#### Data excerpt:
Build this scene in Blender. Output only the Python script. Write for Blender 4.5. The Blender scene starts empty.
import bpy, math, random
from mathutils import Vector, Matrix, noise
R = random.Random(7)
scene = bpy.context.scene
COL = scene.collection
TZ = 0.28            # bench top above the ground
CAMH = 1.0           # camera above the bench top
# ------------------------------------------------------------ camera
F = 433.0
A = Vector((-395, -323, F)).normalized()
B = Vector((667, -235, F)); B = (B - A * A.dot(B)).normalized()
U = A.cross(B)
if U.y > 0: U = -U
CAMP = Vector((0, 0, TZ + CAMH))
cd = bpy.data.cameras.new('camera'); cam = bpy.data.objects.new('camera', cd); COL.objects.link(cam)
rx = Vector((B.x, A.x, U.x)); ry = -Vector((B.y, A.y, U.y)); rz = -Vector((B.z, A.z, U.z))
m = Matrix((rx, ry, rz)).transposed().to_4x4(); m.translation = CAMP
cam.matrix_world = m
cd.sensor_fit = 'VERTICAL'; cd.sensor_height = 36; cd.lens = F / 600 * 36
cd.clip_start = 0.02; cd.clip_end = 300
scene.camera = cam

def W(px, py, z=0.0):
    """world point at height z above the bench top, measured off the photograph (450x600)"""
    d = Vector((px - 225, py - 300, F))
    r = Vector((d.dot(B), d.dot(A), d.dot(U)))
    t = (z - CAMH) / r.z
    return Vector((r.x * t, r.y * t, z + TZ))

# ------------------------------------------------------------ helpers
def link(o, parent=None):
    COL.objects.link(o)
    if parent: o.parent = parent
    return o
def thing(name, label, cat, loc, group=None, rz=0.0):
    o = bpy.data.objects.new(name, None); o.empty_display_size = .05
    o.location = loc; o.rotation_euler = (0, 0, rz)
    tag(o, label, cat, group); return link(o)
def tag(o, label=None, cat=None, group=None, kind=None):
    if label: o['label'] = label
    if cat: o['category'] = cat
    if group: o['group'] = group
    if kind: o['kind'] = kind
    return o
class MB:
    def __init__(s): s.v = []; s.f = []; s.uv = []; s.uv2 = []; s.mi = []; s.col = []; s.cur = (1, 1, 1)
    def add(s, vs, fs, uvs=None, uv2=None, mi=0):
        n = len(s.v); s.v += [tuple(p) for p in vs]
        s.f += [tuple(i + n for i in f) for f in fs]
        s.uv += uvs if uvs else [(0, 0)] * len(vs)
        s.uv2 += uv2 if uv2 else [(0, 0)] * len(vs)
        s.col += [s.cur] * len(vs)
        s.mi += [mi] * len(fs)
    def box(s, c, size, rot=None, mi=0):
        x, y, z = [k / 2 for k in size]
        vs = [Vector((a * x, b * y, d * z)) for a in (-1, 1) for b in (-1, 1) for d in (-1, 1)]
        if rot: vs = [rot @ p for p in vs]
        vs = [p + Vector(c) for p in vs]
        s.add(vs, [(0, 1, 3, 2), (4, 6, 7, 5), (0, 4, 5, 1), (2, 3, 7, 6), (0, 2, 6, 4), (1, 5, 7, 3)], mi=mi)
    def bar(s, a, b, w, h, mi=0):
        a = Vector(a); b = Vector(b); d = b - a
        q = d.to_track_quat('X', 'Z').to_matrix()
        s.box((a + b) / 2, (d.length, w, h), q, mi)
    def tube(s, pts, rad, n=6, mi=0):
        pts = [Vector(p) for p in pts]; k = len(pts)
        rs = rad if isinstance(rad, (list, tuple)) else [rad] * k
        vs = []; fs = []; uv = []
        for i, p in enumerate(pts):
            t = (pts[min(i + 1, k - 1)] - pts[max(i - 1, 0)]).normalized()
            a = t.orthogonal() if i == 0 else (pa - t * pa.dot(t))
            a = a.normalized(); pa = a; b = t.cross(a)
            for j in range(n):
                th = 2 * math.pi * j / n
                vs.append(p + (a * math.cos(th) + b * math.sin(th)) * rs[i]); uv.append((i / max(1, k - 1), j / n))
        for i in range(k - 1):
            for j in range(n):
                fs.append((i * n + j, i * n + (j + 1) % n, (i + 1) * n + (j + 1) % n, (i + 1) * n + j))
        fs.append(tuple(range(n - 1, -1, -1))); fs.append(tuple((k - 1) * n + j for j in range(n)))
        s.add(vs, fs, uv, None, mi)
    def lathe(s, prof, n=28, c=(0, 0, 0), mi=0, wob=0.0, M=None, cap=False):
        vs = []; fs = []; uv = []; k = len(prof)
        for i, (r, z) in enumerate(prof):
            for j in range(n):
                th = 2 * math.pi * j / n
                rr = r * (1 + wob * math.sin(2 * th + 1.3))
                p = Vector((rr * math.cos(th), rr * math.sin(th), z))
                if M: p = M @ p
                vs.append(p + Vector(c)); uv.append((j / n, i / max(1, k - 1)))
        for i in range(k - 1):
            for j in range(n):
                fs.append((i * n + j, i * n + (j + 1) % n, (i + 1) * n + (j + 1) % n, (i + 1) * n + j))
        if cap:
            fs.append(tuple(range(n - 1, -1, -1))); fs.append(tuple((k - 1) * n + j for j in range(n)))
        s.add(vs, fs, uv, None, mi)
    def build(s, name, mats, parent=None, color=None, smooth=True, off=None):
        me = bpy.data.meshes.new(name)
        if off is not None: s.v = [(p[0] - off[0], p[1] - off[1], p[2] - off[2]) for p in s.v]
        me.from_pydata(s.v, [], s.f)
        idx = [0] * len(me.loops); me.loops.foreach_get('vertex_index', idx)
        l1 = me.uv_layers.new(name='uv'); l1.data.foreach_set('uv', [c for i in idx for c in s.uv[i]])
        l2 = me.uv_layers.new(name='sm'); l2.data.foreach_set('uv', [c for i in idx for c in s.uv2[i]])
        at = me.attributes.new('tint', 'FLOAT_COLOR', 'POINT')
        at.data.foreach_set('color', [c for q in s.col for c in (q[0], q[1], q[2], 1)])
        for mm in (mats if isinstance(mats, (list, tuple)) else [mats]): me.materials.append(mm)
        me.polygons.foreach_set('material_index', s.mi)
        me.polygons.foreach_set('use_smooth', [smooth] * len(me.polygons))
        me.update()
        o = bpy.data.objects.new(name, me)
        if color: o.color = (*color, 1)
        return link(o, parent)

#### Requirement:
Output the listing above exactly as it appears.

#### Final result:
Build this scene in Blender. Output only the Python script. Write for Blender 4.5. The Blender scene starts empty.
import bpy, math, random
from mathutils import Vector, Matrix, noise
R = random.Random(7)
scene = bpy.context.scene
COL = scene.collection
TZ = 0.28            # bench top above the ground
CAMH = 1.0           # camera above the bench top
# ------------------------------------------------------------ camera
F = 433.0
A = Vector((-395, -323, F)).normalized()
B = Vector((667, -235, F)); B = (B - A * A.dot(B)).normalized()
U = A.cross(B)
if U.y > 0: U = -U
CAMP = Vector((0, 0, TZ + CAMH))
cd = bpy.data.cameras.new('camera'); cam = bpy.data.objects.new('camera', cd); COL.objects.link(cam)
rx = Vector((B.x, A.x, U.x)); ry = -Vector((B.y, A.y, U.y)); rz = -Vector((B.z, A.z, U.z))
m = Matrix((rx, ry, rz)).transposed().to_4x4(); m.translation = CAMP
cam.matrix_world = m
cd.sensor_fit = 'VERTICAL'; cd.sensor_height = 36; cd.lens = F / 600 * 36
cd.clip_start = 0.02; cd.clip_end = 300
scene.camera = cam

def W(px, py, z=0.0):
    """world point at height z above the bench top, measured off the photograph (450x600)"""
    d = Vector((px - 225, py - 300, F))
    r = Vector((d.dot(B), d.dot(A), d.dot(U)))
    t = (z - CAMH) / r.z
    return Vector((r.x * t, r.y * t, z + TZ))

# ------------------------------------------------------------ helpers
def link(o, parent=None):
    COL.objects.link(o)
    if parent: o.parent = parent
    return o
def thing(name, label, cat, loc, group=None, rz=0.0):
    o = bpy.data.objects.new(name, None); o.empty_display_size = .05
    o.location = loc; o.rotation_euler = (0, 0, rz)
    tag(o, label, cat, group); return link(o)
def tag(o, label=None, cat=None, group=None, kind=None):
    if label: o['label'] = label
    if cat: o['category'] = cat
    if group: o['group'] = group
    if kind: o['kind'] = kind
    return o
class MB:
    def __init__(s): s.v = []; s.f = []; s.uv = []; s.uv2 = []; s.mi = []; s.col = []; s.cur = (1, 1, 1)
    def add(s, vs, fs, uvs=None, uv2=None, mi=0):
        n = len(s.v); s.v += [tuple(p) for p in vs]
        s.f += [tuple(i + n for i in f) for f in fs]
        s.uv += uvs if uvs else [(0, 0)] * len(vs)
        s.uv2 += uv2 if uv2 else [(0, 0)] * len(vs)
        s.col += [s.cur] * len(vs)
        s.mi += [mi] * len(fs)
    def box(s, c, size, rot=None, mi=0):
        x, y, z = [k / 2 for k in size]
        vs = [Vector((a * x, b * y, d * z)) for a in (-1, 1) for b in (-1, 1) for d in (-1, 1)]
        if rot: vs = [rot @ p for p in vs]
        vs = [p + Vector(c) for p in vs]
        s.add(vs, [(0, 1, 3, 2), (4, 6, 7, 5), (0, 4, 5, 1), (2, 3, 7, 6), (0, 2, 6, 4), (1, 5, 7, 3)], mi=mi)
    def bar(s, a, b, w, h, mi=0):
        a = Vector(a); b = Vector(b); d = b - a
        q = d.to_track_quat('X', 'Z').to_matrix()
        s.box((a + b) / 2, (d.length, w, h), q, mi)
    def tube(s, pts, rad, n=6, mi=0):
        pts = [Vector(p) for p in pts]; k = len(pts)
        rs = rad if isinstance(rad, (list, tuple)) else [rad] * k
        vs = []; fs = []; uv = []
        for i, p in enumerate(pts):
            t = (pts[min(i + 1, k - 1)] - pts[max(i - 1, 0)]).normalized()
            a = t.orthogonal() if i == 0 else (pa - t * pa.dot(t))
            a = a.normalized(); pa = a; b = t.cross(a)
            for j in range(n):
                th = 2 * math.pi * j / n
                vs.append(p + (a * math.cos(th) + b * math.sin(th)) * rs[i]); uv.append((i / max(1, k - 1), j / n))
        for i in range(k - 1):
            for j in range(n):
                fs.append((i * n + j, i * n + (j + 1) % n, (i + 1) * n + (j + 1) % n, (i + 1) * n + j))
        fs.append(tuple(range(n - 1, -1, -1))); fs.append(tuple((k - 1) * n + j for j in range(n)))
        s.add(vs, fs, uv, None, mi)
    def lathe(s, prof, n=28, c=(0, 0, 0), mi=0, wob=0.0, M=None, cap=False):
        vs = []; fs = []; uv = []; k = len(prof)
        for i, (r, z) in enumerate(prof):
            for j in range(n):
                th = 2 * math.pi * j / n
                rr = r * (1 + wob * math.sin(2 * th + 1.3))
                p = Vector((rr * math.cos(th), rr * math.sin(th), z))
                if M: p = M @ p
                vs.append(p + Vector(c)); uv.append((j / n, i / max(1, k - 1)))
        for i in range(k - 1):
            for j in range(n):
                fs.append((i * n + j, i * n + (j + 1) % n, (i + 1) * n + (j + 1) % n, (i + 1) * n + j))
        if cap:
            fs.append(tuple(range(n - 1, -1, -1))); fs.append(tuple((k - 1) * n + j for j in range(n)))
        s.add(vs, fs, uv, None, mi)
    def build(s, name, mats, parent=None, color=None, smooth=True, off=None):
        me = bpy.data.meshes.new(name)
        if off is not None: s.v = [(p[0] - off[0], p[1] - off[1], p[2] - off[2]) for p in s.v]
        me.from_pydata(s.v, [], s.f)
        idx = [0] * len(me.loops); me.loops.foreach_get('vertex_index', idx)
        l1 = me.uv_layers.new(name='uv'); l1.data.foreach_set('uv', [c for i in idx for c in s.uv[i]])
        l2 = me.uv_layers.new(name='sm'); l2.data.foreach_set('uv', [c for i in idx for c in s.uv2[i]])
        at = me.attributes.new('tint', 'FLOAT_COLOR', 'POINT')
        at.data.foreach_set('color', [c for q in s.col for c in (q[0], q[1], q[2], 1)])
        for mm in (mats if isinstance(mats, (list, tuple)) else [mats]): me.materials.append(mm)
        me.polygons.foreach_set('material_index', s.mi)
        me.polygons.foreach_set('use_smooth', [smooth] * len(me.polygons))
        me.update()
        o = bpy.data.objects.new(name, me)
        if color: o.color = (*color, 1)
        return link(o, parent)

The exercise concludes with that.